Exporters clearing excisable goods from a factory on duty payment and under claim of rebate on duty actually paid have a new problem. Their claims are being held up for want of a bank certificate on realisation of export proceeds or being reduced on the basis of bank certificates showing actual realisation of these proceeds.
The provocation for the demands of the field formations to present a bank realisation certificate is a recent decision of the revisionary authority (RA) in the ministry of finance in the case of Panacea Biotech Ltd [(2012 (276) ELT 412 (GOI)].
In this case, the said authority held the transaction value was as shown in the Bank Realisation Certificate (BRC), as the buyer had paid the said amount to the exporter and duty was payable on the said amount, and the rebate in cash was admissible only on the duty paid on the transaction value of the goods.
This decision of the RA is patently wrong. Even those reasonably familiar with central excise laws know once the duty is paid on the basis of an invoice raised on the buyer, that is, on the basis of price payable by the buyer, the duty cannot be altered if the buyer pays a lesser amount or does not pay, except on the basis of any quantity or other discounts agreed upfront, before clearance of the goods.
If the decision of the said authority is accepted, that duty is payable on the basis of the amount the seller actually receives from the buyer, it would mean the government has to refund the duty paid in all situations where the buyer defaults in paying the seller.
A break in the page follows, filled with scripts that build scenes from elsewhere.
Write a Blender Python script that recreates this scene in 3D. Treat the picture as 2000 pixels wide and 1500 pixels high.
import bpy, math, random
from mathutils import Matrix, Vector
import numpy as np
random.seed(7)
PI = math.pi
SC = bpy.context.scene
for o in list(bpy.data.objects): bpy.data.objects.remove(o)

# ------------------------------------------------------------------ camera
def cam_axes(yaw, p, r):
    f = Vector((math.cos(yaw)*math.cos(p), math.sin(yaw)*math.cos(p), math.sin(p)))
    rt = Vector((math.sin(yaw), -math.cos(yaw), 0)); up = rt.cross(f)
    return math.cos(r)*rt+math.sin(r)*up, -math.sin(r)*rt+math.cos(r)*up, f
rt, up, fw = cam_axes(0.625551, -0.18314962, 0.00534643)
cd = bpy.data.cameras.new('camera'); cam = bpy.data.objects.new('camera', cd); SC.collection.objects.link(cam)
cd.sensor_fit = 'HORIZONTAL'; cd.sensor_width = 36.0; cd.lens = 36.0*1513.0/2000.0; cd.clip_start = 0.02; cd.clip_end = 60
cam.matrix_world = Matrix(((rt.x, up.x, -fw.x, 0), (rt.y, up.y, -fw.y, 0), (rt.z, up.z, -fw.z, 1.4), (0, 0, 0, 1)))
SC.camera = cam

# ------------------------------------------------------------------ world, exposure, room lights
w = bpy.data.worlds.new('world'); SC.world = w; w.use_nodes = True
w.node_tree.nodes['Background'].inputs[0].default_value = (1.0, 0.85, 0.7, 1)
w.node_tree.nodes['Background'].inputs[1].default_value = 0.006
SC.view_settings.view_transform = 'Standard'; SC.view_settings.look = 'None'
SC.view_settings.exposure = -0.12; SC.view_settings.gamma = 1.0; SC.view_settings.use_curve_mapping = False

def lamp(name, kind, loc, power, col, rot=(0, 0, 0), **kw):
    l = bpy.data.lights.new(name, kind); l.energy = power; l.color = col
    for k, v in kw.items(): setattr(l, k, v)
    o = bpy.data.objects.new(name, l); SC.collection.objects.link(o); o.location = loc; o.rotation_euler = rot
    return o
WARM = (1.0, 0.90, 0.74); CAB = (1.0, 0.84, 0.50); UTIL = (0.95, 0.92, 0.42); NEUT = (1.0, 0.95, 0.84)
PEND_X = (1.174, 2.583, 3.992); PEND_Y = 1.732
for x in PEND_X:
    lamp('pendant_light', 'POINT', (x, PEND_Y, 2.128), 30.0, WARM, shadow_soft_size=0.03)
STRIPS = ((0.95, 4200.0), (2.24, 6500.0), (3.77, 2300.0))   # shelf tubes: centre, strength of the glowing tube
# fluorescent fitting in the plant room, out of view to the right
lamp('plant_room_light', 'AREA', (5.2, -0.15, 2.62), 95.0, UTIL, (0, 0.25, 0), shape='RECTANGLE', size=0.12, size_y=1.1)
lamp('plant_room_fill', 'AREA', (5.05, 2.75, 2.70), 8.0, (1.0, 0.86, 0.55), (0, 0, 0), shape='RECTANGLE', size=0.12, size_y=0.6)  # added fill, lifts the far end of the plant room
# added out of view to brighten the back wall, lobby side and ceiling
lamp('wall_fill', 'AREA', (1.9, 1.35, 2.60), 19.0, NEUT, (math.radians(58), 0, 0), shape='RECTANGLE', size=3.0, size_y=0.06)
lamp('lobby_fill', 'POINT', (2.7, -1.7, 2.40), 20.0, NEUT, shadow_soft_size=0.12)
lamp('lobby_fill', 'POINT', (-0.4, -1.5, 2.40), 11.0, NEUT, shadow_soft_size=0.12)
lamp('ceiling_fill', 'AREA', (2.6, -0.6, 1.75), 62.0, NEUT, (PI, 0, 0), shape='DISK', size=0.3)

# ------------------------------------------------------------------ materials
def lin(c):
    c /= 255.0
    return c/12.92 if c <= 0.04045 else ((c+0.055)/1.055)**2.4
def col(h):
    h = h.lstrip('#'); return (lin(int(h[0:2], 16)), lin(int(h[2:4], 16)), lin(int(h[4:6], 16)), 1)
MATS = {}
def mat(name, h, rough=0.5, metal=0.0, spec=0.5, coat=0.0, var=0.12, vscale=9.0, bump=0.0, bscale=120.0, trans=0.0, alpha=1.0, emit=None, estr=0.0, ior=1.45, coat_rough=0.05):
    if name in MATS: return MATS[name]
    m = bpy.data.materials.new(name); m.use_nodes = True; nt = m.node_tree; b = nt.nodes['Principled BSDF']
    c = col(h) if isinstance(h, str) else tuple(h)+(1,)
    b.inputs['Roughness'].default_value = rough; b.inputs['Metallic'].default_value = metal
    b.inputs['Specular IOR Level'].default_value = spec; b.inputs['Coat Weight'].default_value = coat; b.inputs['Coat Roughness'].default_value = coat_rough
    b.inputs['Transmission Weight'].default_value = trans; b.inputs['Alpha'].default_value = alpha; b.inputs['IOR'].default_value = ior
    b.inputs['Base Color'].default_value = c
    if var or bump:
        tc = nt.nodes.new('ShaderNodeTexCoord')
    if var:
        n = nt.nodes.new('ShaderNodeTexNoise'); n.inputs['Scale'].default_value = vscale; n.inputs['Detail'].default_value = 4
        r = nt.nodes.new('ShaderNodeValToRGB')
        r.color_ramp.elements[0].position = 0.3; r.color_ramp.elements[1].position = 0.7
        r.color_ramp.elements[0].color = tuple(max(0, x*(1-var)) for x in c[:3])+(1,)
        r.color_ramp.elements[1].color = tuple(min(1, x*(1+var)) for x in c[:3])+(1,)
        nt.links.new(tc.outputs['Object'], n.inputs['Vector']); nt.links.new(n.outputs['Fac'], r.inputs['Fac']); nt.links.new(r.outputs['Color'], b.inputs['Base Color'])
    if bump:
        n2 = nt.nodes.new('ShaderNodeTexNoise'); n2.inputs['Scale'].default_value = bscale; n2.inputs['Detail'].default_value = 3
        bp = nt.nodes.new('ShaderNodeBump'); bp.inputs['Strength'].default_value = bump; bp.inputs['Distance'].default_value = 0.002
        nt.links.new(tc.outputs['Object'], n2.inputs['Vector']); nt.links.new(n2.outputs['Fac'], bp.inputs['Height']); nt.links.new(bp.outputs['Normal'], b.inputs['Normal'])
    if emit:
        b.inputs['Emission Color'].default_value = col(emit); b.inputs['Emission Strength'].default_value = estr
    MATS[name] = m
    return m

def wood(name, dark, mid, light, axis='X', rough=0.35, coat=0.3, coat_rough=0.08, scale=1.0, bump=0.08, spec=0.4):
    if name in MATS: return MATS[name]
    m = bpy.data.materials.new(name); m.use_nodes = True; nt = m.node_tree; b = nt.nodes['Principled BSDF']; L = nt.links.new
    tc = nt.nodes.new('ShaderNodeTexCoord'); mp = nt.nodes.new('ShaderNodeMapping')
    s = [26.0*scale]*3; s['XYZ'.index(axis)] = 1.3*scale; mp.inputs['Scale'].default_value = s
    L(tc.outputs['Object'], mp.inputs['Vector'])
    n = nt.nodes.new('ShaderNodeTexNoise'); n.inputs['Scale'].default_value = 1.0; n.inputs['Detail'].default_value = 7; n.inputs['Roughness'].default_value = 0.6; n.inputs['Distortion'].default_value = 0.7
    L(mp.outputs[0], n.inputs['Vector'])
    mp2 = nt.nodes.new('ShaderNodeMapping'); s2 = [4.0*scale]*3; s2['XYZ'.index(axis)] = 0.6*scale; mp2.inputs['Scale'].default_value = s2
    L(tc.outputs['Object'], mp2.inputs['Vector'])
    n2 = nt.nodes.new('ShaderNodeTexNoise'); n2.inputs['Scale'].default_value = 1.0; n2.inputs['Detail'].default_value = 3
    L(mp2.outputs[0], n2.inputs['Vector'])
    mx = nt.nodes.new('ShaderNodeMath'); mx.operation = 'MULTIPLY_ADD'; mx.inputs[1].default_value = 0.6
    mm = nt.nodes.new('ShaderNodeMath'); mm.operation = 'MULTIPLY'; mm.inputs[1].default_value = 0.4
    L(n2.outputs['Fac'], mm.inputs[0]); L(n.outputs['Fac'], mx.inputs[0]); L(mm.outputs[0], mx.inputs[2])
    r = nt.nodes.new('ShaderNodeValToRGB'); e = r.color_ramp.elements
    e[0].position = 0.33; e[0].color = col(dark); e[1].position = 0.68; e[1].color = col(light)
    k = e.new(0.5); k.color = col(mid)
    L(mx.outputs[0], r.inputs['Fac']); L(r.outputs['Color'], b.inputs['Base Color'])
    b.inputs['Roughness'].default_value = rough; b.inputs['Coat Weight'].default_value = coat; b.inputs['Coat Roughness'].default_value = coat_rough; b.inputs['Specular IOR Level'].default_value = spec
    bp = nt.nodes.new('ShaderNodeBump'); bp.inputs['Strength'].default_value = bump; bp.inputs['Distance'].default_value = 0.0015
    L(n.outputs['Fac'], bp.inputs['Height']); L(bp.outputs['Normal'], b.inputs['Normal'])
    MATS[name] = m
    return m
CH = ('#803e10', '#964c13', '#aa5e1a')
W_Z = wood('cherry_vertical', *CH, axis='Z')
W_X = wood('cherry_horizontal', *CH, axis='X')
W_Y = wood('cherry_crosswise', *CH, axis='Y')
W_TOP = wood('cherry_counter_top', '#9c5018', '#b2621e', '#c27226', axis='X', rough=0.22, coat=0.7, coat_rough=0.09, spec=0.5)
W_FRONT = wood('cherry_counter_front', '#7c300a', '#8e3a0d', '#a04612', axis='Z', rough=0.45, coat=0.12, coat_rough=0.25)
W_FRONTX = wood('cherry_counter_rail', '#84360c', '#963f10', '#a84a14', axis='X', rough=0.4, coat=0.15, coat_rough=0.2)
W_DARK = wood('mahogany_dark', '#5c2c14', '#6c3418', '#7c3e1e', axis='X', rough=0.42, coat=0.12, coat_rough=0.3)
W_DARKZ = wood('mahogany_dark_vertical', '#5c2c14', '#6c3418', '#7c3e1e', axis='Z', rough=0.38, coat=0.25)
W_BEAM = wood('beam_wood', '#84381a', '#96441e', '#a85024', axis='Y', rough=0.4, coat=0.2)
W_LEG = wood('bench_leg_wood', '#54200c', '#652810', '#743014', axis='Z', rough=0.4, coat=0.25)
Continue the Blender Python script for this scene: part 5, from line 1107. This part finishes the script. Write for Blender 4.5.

The RA has held in the case of Cadila Healthcare Ltd [2013 (288) ELT 133 (GOI)] that rebate of duty paid on free samples cannot be granted, as such samples have no market value. This, again, is a strange decision because free samples do have market value but are supplied free of charge by the manufacturer for a non-monetary consideration - that is why he pays duty on these. In the case of Ranbaxy Laboratories Ltd [2013(293) ELT 0137 (GOI)], the said Authority held, "No commercial value is mentioned on the export documents and the market value as per records becomes nil. Since the market price of export goods at the time of exportation is nil, the rebate claim becomes inadmissible in terms of condition No. 2(e) of Notification No. 19/2004-C.E. (N.T.), dated 6-9-2004."
A clear message that exporters get from this and many other decisions of the RA is that the government is keen on denying, on one pretext or the other, rebate of the duty actually paid by them.
A greater nuisance is that the field formations have started demanding BRC in all cases of rebate claims, although payment realisation is not a condition for grant of rebate. If the documents presented do establish that the goods in question have been exported and duty has been paid on the goods, rebate cannot be denied.
In a difficult global trading environment, exporters extend up to 360 days credit to buyers. They cannot afford to wait that long to get back the duty they've paid. The finance minister should look into the matter.